S.E.T. (Scripted Emergent Togetherness)

Response to personal stories as databases by MELT

A person wearing red dungarees is reading a pink booklet at a workstation. The room is filled with natural light and potted plants.

How can we make data something that cares for us (particularly as trans* and disabled people) in the past, present and future?

MELT took us on a ‘slow-burn’ journey exploring how personal stories can become data (or not). In collaboration with participants from a hybrid workshop they ran in October 2022, MELT created the “Imagining Backwards Computer” process, which explores transforming personal collections to shapeshift the boundaries of data.

Starting with the materials in our everyday lives we explored questions such as: What does data set creation mean to you? What and whom does it include, or exclude, and why? How can we shift practices of data collection towards our beloved disabled and trans*feminist presents? Who do these boundaries serve and how could it be different?

The “Imagining Backwards Computer” was available as a physical litho print at St Annes House during our Feeling Machines Weekender in Spring 2023. If you would like your own copy, it is still available to download online.
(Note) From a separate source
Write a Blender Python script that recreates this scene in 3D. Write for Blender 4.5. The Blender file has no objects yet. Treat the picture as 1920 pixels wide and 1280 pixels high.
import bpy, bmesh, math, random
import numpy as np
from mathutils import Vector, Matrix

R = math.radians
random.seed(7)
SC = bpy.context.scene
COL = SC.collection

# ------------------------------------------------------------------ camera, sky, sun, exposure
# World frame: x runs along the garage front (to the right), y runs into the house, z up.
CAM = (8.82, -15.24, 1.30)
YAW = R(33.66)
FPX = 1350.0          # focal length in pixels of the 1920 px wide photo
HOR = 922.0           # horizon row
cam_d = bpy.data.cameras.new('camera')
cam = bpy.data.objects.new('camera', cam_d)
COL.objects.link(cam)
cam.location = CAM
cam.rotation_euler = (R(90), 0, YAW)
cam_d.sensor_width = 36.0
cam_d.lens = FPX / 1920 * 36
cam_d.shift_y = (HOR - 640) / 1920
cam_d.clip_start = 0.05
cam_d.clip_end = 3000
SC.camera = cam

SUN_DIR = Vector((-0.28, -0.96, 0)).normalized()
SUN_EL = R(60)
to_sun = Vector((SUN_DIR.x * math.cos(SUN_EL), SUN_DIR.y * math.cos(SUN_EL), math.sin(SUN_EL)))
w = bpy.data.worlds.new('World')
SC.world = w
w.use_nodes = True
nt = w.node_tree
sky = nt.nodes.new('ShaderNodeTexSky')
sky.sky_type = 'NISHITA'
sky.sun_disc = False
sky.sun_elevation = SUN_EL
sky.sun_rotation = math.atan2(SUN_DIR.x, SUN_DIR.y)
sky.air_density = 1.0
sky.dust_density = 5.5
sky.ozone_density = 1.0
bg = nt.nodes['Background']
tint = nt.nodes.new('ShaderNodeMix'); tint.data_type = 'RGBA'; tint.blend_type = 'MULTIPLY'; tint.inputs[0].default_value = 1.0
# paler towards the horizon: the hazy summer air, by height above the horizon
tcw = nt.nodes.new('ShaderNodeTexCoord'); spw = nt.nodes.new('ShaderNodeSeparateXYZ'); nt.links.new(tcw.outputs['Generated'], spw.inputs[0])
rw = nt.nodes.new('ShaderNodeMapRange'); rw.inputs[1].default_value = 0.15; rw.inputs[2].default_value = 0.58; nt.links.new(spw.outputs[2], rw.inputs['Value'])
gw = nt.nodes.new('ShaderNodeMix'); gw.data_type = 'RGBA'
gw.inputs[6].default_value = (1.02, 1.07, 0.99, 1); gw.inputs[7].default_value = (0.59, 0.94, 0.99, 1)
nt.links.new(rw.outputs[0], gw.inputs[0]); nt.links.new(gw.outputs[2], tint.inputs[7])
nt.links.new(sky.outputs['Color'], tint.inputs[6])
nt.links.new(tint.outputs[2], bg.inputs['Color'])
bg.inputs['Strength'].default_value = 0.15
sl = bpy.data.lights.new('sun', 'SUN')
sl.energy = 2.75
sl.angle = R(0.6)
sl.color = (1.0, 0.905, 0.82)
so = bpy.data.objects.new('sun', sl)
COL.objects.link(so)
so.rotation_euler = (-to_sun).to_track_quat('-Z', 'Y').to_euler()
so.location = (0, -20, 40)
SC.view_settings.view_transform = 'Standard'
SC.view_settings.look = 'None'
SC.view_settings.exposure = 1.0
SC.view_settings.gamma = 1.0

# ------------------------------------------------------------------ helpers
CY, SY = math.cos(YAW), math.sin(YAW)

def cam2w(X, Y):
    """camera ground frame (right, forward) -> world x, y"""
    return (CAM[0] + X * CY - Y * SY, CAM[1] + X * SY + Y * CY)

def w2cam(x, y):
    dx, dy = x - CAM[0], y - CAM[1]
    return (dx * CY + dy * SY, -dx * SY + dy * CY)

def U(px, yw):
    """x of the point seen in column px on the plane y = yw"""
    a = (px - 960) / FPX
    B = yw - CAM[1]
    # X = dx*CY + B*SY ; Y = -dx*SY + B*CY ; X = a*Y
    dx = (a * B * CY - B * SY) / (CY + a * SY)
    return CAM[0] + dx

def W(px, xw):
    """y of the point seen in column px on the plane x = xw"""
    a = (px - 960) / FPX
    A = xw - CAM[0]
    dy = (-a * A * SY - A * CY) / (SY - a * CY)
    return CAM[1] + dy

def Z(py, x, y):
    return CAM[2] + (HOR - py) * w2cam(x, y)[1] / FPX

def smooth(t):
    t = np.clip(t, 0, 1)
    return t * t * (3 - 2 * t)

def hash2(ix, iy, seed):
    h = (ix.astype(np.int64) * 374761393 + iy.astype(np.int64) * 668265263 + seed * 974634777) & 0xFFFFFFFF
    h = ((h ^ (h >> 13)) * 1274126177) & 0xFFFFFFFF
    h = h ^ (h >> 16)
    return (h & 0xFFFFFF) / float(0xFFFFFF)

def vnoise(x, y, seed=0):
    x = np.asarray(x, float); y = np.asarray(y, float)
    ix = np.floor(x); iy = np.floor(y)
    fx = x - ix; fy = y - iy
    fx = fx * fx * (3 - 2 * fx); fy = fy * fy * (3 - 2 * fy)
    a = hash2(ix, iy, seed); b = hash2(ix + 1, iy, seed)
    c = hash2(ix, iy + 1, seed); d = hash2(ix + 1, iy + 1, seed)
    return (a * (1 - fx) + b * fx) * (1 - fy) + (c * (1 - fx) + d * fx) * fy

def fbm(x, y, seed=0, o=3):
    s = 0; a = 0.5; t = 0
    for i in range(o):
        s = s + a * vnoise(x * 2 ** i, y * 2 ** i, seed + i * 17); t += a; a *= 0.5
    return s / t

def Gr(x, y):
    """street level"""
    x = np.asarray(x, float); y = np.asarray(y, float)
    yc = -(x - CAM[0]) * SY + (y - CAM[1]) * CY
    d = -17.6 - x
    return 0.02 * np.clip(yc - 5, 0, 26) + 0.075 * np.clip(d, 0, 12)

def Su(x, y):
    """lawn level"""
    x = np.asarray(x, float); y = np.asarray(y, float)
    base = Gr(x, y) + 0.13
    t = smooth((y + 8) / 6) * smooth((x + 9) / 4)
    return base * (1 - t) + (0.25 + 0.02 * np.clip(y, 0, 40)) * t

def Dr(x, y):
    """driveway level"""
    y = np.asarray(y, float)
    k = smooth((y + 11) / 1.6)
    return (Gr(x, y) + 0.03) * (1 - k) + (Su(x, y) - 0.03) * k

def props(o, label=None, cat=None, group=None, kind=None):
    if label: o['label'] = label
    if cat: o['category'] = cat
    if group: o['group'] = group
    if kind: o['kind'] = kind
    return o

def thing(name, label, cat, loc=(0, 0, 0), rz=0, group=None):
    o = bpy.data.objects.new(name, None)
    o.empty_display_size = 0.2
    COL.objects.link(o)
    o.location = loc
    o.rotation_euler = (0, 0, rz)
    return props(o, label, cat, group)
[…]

This work was co-commissioned in partnership with Bristol & Bath Creative R+D.

Image credit:
Ibi Feher

About the artist

MELT

MELT (Ren Loren Britton & Iz Paehr) study and experiment with shape-shifting processes as they meet technologies, sensory media and pedagogies in a warming world. Meltionary (derived from “dictionary”), is a growing collection of arts-design-research engagements that cooks up questions around material transformations alongside impulses from trans* feminism and Disability Justice. Melting as a kaleidoscope like phenomena touches upon multiple topics at once: climate change, the potential for political reformulations, change over time and material transformation. MELT shares work in the forms of videos, installations, websites, lectures, workshops.